Request for Withdrawal


601 W. Riverside Avenue, Suite 1100

Spokane, Washington 99201

January 5, 2010


Securities and Exchange Commission

450 Fifth Street, N.W.

Washington, D.C. 20549

Re: Clearwater Paper Corporation—Registration Statement on Form S-3 (File No. 333-162721) Request for Withdrawal

Ladies and Gentlemen:

Pursuant to Rule 477 of the Securities Act of 1933, as amended (the “Securities Act”), Clearwater Paper Corporation, a Delaware corporation (the “Registrant”), hereby requests the immediate withdrawal of its Registration Statement on Form S-3 (File No. 333-162721), together with all exhibits thereto, filed with the Commission on October 29, 2009 (the “Registration Statement”), on the following grounds. The Registrant was spun-off from Potlatch Corporation in December 2009. When the Registrant filed the Registration Statement, it was relying on Potlatch Corporation’s reporting history for purposes of the Form S-3 eligibility requirements. In its November 18, 2009 comment letter relating to the Registration Statement, the Staff of the Commission noted the Commission’s position that if a spun-off entity relies on its parent’s reporting history for purposes of filing a Form S-3, it would need to comply with Item 308 of Regulation S-K in the first annual report that it files, to the extent its parent is required to do so.

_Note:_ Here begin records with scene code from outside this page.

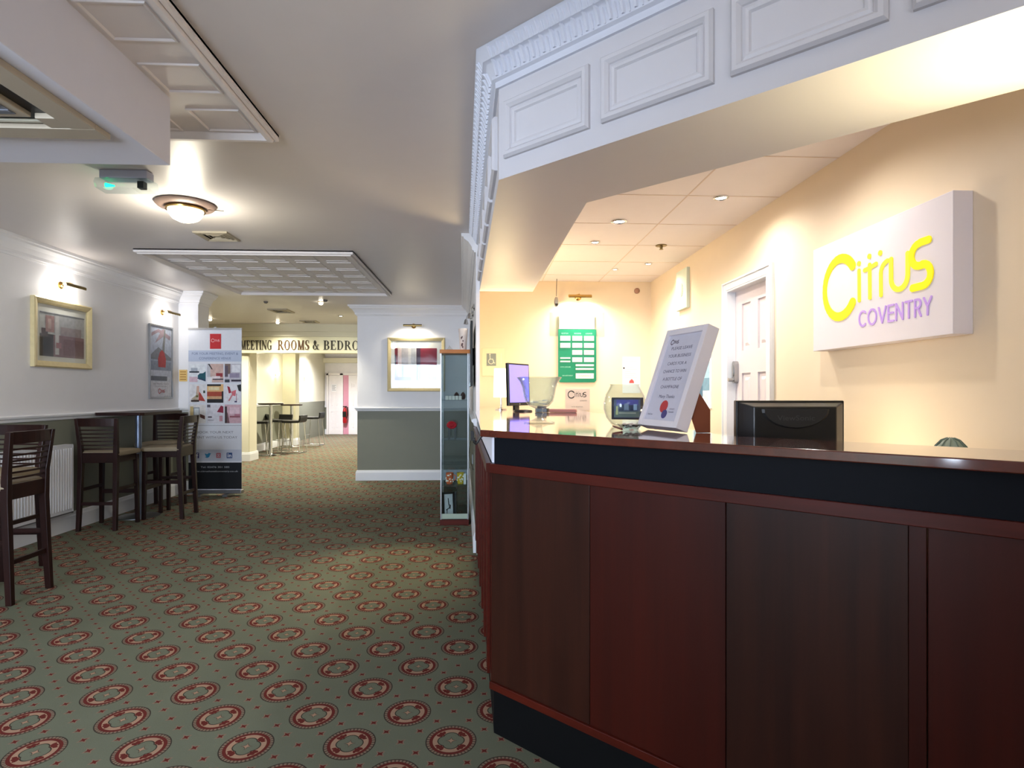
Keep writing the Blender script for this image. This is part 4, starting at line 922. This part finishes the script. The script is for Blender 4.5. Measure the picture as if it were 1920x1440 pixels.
# air conditioning cassette
ac = thing('ceiling_cassette', 'beige air-conditioning cassette set under the white boxed duct', 'air conditioner', (-1.85, 1.94, 2.27))
M = fr((0, 0, 2.295), (1, 0, 0), (0, -1, 0)); x0, x1, y0, y1 = -2.27, -1.43, 1.52, 2.36
mb = MB(); 
for a in ((x0, x1, y1 - .09, y1), (x0, x1, y0, y0 + .09), (x0, x0 + .09, y0 + .09, y1 - .09), (x1 - .09, x1, y0 + .09, y1 - .09)): mb.box(a[0], a[1], -a[3], -a[2], .0, .022, M)
mb.box(x0 + .17, x1 - .17, -y1 + .17, -y0 - .17, 0, .018, M)
mb.box(x1 - .16, x1 - .09, -y1 + .09, -y1 + .17, 0, .02, M); mb.box(x0 + .09, x0 + .16, -y1 + .09, -y1 + .17, 0, .02, M)
mb.build('fascia', mat('cassette_cream', (176, 164, 144), .45), ac, bevel=.003)
mb = MB(); mb.poly([(x0 + .05, -y1 + .05), (x1 - .05, -y1 + .05), (x1 - .05, -y0 - .05), (x0 + .05, -y0 - .05)], .001, M); mb.build('air_slot', M_BLACK, ac)
mb = MB(); mb.box(x0 + .2, x1 - .2, -y1 + .2, -y0 - .2, .018, .021, M)
for i in range(9): mb.box(x0 + .2, x1 - .2, -y1 + .22 + i * .045, -y1 + .235 + i * .045, .021, .024, M)
mb.build('grille', mat('cassette_grille', (120, 124, 134), .5), ac)
mb = MB(); mb.box(x0 + .17, x1 - .17, -y1 + .11, -y1 + .125, .002, .01, M); mb.build('vane', M_CREAM, ac)
def downlight(x, y, z, label, power, col=WARMW, spot=110, r=.045, group=None, tgt=None, eye=False):
    t = thing('downlight', label, 'downlight', (x, y, z), group=group)
    mb = MB(); mb.lathe([(r, 0), (r, -.006), (r * .8, -.01), (r * .72, -.004), (r * .72, 0)], 20, Matrix.Translation((x, y, z - .0005)), closed=True); mb.build('trim_ring', M_CHROME if not eye else M_BRASS, t)
    mb = MB(); mb.lathe([(r * .7, -.003), (r * .4, -.009), (.001, -.011)] if not eye else [(r * .7, -.003), (r * .68, -.02), (r * .5, -.04), (.001, -.045)], 16, Matrix.Translation((x, y, z))); mb.build('bulb', M_BULB, t)
    light('SPOT', 'downlight_beam', (x, y, z - (.02 if not eye else .055)), power, col, .03, tgt or (x, y, 0), spot, .8, parent=t)
    return t
G3 = None
WI = (1, .93, .82)
downlight(.93, 4.04, IZ, 'round recessed downlight nearest the left of the reception ceiling', 44, WI, 155, .055, tgt=(1.1, 4.2, 0))
downlight(1.43, 3.52, IZ, 'recessed downlight in the reception ceiling nearest the door', 26, WI, 160, .045)
downlight(.87, 4.6, IZ, 'small recessed downlight farther back in the reception ceiling', 40, WI, 155, .04)
sk = thing('sprinkler', 'small brass sprinkler head in the reception ceiling', 'sprinkler', (1.42, 4.69, 2.44))
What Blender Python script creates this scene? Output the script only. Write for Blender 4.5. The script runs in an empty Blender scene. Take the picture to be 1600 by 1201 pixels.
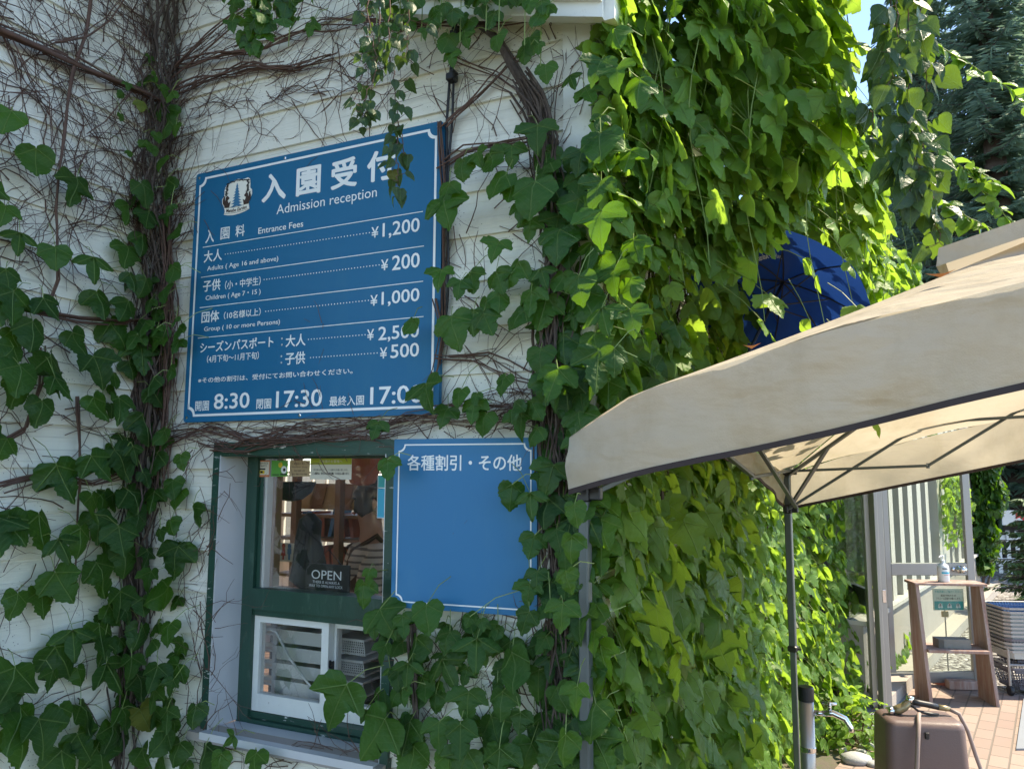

In light of the foregoing and as discussed with members of the Staff of the Commission, the Registrant is requesting the immediate withdrawal of the Registration Statement. Following the filing of this request for withdrawal, the Registrant intends to file a new registration statement on Form S-3. At the time of such filing, the Registrant will satisfy the Form S-3 eligibility requirements without having to rely on Potlatch Corporation’s reporting history. No amendments have been filed to the Registration Statement. No securities have been offered or sold pursuant to the Registration Statement for which withdrawal is being requested.

The Registrant requests that, in accordance with Rule 457(p) under the Securities Act, all fees paid to the Securities and Exchange Commission in connection with the filing of the Registration Statement be credited for future use.